Неужели, действительно…
              Неужели, действительно, кто-то (ну, не Господь же Б-г ?!) приказал убрать всех, слишком много знавших. И немцев, и румын.
               Ну, да ладно…
               Все они, за малым исключением, были преступниками и сами выбрали свою судьбу.
               Но вернемся в Тигину.
             
 Генералу Хауффе, главному действующему лицу на том совещании в Тигине, тоже, на удивление, была суждена внезапная и безвременная смерть.
            
 Высокочтимый генерал весьма презрительно относился к румынам. И это, явно выраженное его негативное отношение к союзникам побудило Гитлера вскоре после Тигины убрать его с поста главы германской военной миссии и отправить на Восточный фронт, где в 1944-м, под Злочевым, он попал в плен к русским и погиб. Говорят, подорвался на мине вместе с грузовиком, на котором его этапировали в Москву.
             
 
Но пока Хауффе все еще в Тигине, он все еще глава германской военной миссии и главное действующее лицо на совещании, которое окажется самым знаковым событием в его жизни и роковым в судьбе сотен тысяч евреев.
               
Три долгих дня в помещении префектуры длились переговоры, и, нужно прямо сказать, что Хауффе пришлось нелегко. Тэтэряну славился своей хитростью, которую молва приписывала цыганской крови, текущей, якобы, в его жилах. Но и Хауффе был, что называется, не лыком шит. Прежде всего, он, естественно, следовал указаниям фюрера, ну и, как сказано, презирал румын и не давал себе труда это скрывать.
             
  Три долгих дня длились переговоры, много было выпито молдавского домашнего вина, много съедено густо наперченных мясных колбасок «мититеев». Но всему, наконец, приходит конец.
                30 августа 1941 года. Полдень.
                Правда, не бьют двенадцать старинные часы, как на вилле «Ванзее», тем не менее, полдень.
                Соглашение «Хауффе-Тэтэряну» подписано.
                Транснистрии назначено быть «Царством смерти».


                          Соглашение «Хауффе-Тэтэряну» и секретный «Пункт №7»

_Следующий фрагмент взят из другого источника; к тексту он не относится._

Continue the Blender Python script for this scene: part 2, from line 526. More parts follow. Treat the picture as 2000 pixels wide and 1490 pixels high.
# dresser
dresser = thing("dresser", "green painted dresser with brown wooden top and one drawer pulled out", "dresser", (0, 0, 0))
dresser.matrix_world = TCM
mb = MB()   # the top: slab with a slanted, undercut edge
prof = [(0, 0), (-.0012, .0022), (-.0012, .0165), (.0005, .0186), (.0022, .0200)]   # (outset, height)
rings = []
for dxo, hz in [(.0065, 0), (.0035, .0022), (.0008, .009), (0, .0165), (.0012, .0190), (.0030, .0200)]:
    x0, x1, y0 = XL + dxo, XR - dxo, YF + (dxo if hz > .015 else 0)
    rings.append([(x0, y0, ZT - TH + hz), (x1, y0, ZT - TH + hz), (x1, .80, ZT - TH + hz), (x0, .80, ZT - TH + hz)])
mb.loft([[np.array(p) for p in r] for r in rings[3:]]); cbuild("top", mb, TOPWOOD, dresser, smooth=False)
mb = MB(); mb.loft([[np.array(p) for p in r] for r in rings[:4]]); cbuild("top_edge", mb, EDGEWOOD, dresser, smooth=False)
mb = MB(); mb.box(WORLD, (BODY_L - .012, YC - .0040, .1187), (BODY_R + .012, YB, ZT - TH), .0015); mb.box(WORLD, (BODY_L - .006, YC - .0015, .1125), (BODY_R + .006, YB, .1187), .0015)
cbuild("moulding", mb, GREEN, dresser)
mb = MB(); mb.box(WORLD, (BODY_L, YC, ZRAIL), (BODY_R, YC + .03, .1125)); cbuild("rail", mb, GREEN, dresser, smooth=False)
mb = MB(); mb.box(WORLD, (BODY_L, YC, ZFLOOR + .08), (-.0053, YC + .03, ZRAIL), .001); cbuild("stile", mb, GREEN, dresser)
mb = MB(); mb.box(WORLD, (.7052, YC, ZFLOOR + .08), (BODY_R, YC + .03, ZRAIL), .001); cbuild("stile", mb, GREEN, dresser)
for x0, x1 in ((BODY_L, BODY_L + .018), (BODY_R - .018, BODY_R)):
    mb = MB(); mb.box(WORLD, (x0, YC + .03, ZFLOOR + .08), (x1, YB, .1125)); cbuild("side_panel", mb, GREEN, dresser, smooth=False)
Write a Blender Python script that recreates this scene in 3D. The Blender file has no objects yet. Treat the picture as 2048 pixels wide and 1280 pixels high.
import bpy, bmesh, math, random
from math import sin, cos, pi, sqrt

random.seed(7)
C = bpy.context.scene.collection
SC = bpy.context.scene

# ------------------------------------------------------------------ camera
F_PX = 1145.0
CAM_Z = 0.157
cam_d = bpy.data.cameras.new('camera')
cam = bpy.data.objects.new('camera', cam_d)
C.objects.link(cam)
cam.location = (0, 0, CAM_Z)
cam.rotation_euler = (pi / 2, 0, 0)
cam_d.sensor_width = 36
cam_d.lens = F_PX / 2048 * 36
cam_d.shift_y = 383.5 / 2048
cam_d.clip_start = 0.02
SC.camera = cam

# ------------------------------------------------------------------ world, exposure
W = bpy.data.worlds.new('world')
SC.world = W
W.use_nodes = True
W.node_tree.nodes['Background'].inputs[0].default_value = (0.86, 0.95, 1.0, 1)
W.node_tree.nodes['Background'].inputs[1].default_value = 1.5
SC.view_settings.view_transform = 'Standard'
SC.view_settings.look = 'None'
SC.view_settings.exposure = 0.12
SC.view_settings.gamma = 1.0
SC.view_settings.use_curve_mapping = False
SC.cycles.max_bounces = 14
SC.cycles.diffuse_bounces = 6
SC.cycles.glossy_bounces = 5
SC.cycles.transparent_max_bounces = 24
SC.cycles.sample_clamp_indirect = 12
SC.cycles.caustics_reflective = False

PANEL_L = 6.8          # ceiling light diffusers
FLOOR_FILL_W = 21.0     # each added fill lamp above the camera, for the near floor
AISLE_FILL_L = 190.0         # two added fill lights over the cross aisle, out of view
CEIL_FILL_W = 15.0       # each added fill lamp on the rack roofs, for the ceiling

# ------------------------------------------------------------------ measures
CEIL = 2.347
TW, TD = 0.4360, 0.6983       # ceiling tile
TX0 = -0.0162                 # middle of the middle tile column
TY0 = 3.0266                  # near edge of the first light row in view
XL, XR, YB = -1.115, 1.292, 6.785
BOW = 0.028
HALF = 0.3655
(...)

              Соглашение «Хауффе-Тэтэряну» было военным соглашением, и генеральские погоны двух подписавших его преступников призваны были подчеркнуть это важное обстоятельство. Заметьте, что Алксяну, гражданский губернатор Транснистрии, на совещании не присутствовал.
               В основу соглашения были положены три документа, которые мы уже приводили: письмо Гитлера к Антонеску от 14 августа 1941-го, ответ «Красной собаки» от 17 августа и письмо Хауффе в румынский генеральный штаб от 24 августа, подтверждающее согласие фюрера на передачу территории Транснистрии в лапы Антонеску.

ИЗ ПИСЬМА ХАУФФЕ

24 августа 1941

            «Фюрер согласен с предложением герра маршала Антонеску относительно управления и обеспечения безопасности территории между Днестром и Бугом…»
                                                          [Arh. Statului, Bucuresti, fond PCM. dok. 292/1941, ff. 7-9]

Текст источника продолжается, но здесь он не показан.